[Task goal] Repeat the entire listing exactly.
-*-
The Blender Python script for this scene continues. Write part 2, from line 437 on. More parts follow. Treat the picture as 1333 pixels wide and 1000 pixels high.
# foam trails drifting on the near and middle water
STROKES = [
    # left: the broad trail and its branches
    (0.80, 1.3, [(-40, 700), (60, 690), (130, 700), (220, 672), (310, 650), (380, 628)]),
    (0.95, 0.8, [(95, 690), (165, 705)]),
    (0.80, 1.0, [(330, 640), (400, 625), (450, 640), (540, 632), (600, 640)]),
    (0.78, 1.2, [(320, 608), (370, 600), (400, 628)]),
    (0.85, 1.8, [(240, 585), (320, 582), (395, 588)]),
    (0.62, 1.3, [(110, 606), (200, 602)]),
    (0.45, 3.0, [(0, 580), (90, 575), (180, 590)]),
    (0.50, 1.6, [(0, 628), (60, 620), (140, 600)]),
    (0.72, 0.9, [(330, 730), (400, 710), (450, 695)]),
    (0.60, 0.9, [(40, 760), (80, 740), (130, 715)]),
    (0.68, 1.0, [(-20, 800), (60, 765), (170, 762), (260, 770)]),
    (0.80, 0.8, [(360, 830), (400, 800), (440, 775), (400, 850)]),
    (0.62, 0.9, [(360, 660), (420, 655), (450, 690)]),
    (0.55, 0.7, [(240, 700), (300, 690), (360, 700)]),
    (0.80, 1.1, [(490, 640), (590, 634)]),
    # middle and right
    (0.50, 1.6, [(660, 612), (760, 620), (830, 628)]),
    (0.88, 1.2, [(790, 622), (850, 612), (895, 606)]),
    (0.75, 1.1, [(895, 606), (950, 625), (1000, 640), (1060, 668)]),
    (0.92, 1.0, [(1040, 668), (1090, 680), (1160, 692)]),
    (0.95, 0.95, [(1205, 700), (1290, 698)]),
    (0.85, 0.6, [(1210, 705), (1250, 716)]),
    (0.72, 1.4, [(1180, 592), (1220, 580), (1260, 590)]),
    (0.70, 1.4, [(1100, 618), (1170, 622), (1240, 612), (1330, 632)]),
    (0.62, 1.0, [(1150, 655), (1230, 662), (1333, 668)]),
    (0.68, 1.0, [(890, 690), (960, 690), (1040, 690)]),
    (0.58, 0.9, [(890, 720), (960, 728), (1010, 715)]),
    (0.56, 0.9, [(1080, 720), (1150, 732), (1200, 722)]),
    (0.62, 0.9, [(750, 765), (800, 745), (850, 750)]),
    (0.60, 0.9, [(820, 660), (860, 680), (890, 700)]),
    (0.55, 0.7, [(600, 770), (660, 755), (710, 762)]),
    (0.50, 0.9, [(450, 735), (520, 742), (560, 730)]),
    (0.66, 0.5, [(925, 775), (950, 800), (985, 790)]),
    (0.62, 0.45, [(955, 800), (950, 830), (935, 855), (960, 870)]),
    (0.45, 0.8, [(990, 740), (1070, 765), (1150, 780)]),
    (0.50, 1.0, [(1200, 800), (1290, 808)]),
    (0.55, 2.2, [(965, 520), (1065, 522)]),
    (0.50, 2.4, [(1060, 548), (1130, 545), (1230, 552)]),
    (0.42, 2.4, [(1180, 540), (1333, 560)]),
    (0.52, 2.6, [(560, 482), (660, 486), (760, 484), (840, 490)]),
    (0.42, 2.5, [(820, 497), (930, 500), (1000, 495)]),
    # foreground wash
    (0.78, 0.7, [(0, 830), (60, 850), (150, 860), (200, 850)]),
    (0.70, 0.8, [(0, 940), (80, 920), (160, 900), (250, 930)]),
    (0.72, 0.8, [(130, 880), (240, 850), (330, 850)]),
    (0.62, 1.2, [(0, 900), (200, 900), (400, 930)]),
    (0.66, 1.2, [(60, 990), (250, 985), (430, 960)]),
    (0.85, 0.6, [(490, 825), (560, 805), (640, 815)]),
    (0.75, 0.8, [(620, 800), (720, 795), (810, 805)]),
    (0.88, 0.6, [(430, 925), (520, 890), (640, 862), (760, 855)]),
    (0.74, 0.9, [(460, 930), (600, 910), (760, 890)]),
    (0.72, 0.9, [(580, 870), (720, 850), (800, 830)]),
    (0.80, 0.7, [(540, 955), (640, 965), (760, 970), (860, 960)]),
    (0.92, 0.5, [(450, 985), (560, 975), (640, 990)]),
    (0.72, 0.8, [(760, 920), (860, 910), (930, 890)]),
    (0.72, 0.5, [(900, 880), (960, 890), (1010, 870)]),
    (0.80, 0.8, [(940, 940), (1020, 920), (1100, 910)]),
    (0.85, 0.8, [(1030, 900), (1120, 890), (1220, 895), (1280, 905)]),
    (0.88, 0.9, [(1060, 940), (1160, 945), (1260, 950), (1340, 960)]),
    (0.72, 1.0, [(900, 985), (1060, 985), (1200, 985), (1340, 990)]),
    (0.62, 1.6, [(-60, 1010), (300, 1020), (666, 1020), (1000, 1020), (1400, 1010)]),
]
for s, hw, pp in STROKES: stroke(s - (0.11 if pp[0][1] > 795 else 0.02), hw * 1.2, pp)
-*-
[Exercise response]
The Blender Python script for this scene continues. Write part 2, from line 437 on. More parts follow. Treat the picture as 1333 pixels wide and 1000 pixels high.
# foam trails drifting on the near and middle water
STROKES = [
    # left: the broad trail and its branches
    (0.80, 1.3, [(-40, 700), (60, 690), (130, 700), (220, 672), (310, 650), (380, 628)]),
    (0.95, 0.8, [(95, 690), (165, 705)]),
    (0.80, 1.0, [(330, 640), (400, 625), (450, 640), (540, 632), (600, 640)]),
    (0.78, 1.2, [(320, 608), (370, 600), (400, 628)]),
    (0.85, 1.8, [(240, 585), (320, 582), (395, 588)]),
    (0.62, 1.3, [(110, 606), (200, 602)]),
    (0.45, 3.0, [(0, 580), (90, 575), (180, 590)]),
    (0.50, 1.6, [(0, 628), (60, 620), (140, 600)]),
    (0.72, 0.9, [(330, 730), (400, 710), (450, 695)]),
    (0.60, 0.9, [(40, 760), (80, 740), (130, 715)]),
    (0.68, 1.0, [(-20, 800), (60, 765), (170, 762), (260, 770)]),
    (0.80, 0.8, [(360, 830), (400, 800), (440, 775), (400, 850)]),
    (0.62, 0.9, [(360, 660), (420, 655), (450, 690)]),
    (0.55, 0.7, [(240, 700), (300, 690), (360, 700)]),
    (0.80, 1.1, [(490, 640), (590, 634)]),
    # middle and right
    (0.50, 1.6, [(660, 612), (760, 620), (830, 628)]),
    (0.88, 1.2, [(790, 622), (850, 612), (895, 606)]),
    (0.75, 1.1, [(895, 606), (950, 625), (1000, 640), (1060, 668)]),
    (0.92, 1.0, [(1040, 668), (1090, 680), (1160, 692)]),
    (0.95, 0.95, [(1205, 700), (1290, 698)]),
    (0.85, 0.6, [(1210, 705), (1250, 716)]),
    (0.72, 1.4, [(1180, 592), (1220, 580), (1260, 590)]),
    (0.70, 1.4, [(1100, 618), (1170, 622), (1240, 612), (1330, 632)]),
    (0.62, 1.0, [(1150, 655), (1230, 662), (1333, 668)]),
    (0.68, 1.0, [(890, 690), (960, 690), (1040, 690)]),
    (0.58, 0.9, [(890, 720), (960, 728), (1010, 715)]),
    (0.56, 0.9, [(1080, 720), (1150, 732), (1200, 722)]),
    (0.62, 0.9, [(750, 765), (800, 745), (850, 750)]),
    (0.60, 0.9, [(820, 660), (860, 680), (890, 700)]),
    (0.55, 0.7, [(600, 770), (660, 755), (710, 762)]),
    (0.50, 0.9, [(450, 735), (520, 742), (560, 730)]),
    (0.66, 0.5, [(925, 775), (950, 800), (985, 790)]),
    (0.62, 0.45, [(955, 800), (950, 830), (935, 855), (960, 870)]),
    (0.45, 0.8, [(990, 740), (1070, 765), (1150, 780)]),
    (0.50, 1.0, [(1200, 800), (1290, 808)]),
    (0.55, 2.2, [(965, 520), (1065, 522)]),
    (0.50, 2.4, [(1060, 548), (1130, 545), (1230, 552)]),
    (0.42, 2.4, [(1180, 540), (1333, 560)]),
    (0.52, 2.6, [(560, 482), (660, 486), (760, 484), (840, 490)]),
    (0.42, 2.5, [(820, 497), (930, 500), (1000, 495)]),
    # foreground wash
    (0.78, 0.7, [(0, 830), (60, 850), (150, 860), (200, 850)]),
    (0.70, 0.8, [(0, 940), (80, 920), (160, 900), (250, 930)]),
    (0.72, 0.8, [(130, 880), (240, 850), (330, 850)]),
    (0.62, 1.2, [(0, 900), (200, 900), (400, 930)]),
    (0.66, 1.2, [(60, 990), (250, 985), (430, 960)]),
    (0.85, 0.6, [(490, 825), (560, 805), (640, 815)]),
    (0.75, 0.8, [(620, 800), (720, 795), (810, 805)]),
    (0.88, 0.6, [(430, 925), (520, 890), (640, 862), (760, 855)]),
    (0.74, 0.9, [(460, 930), (600, 910), (760, 890)]),
    (0.72, 0.9, [(580, 870), (720, 850), (800, 830)]),
    (0.80, 0.7, [(540, 955), (640, 965), (760, 970), (860, 960)]),
    (0.92, 0.5, [(450, 985), (560, 975), (640, 990)]),
    (0.72, 0.8, [(760, 920), (860, 910), (930, 890)]),
    (0.72, 0.5, [(900, 880), (960, 890), (1010, 870)]),
    (0.80, 0.8, [(940, 940), (1020, 920), (1100, 910)]),
    (0.85, 0.8, [(1030, 900), (1120, 890), (1220, 895), (1280, 905)]),
    (0.88, 0.9, [(1060, 940), (1160, 945), (1260, 950), (1340, 960)]),
    (0.72, 1.0, [(900, 985), (1060, 985), (1200, 985), (1340, 990)]),
    (0.62, 1.6, [(-60, 1010), (300, 1020), (666, 1020), (1000, 1020), (1400, 1010)]),
]
for s, hw, pp in STROKES: stroke(s - (0.11 if pp[0][1] > 795 else 0.02), hw * 1.2, pp)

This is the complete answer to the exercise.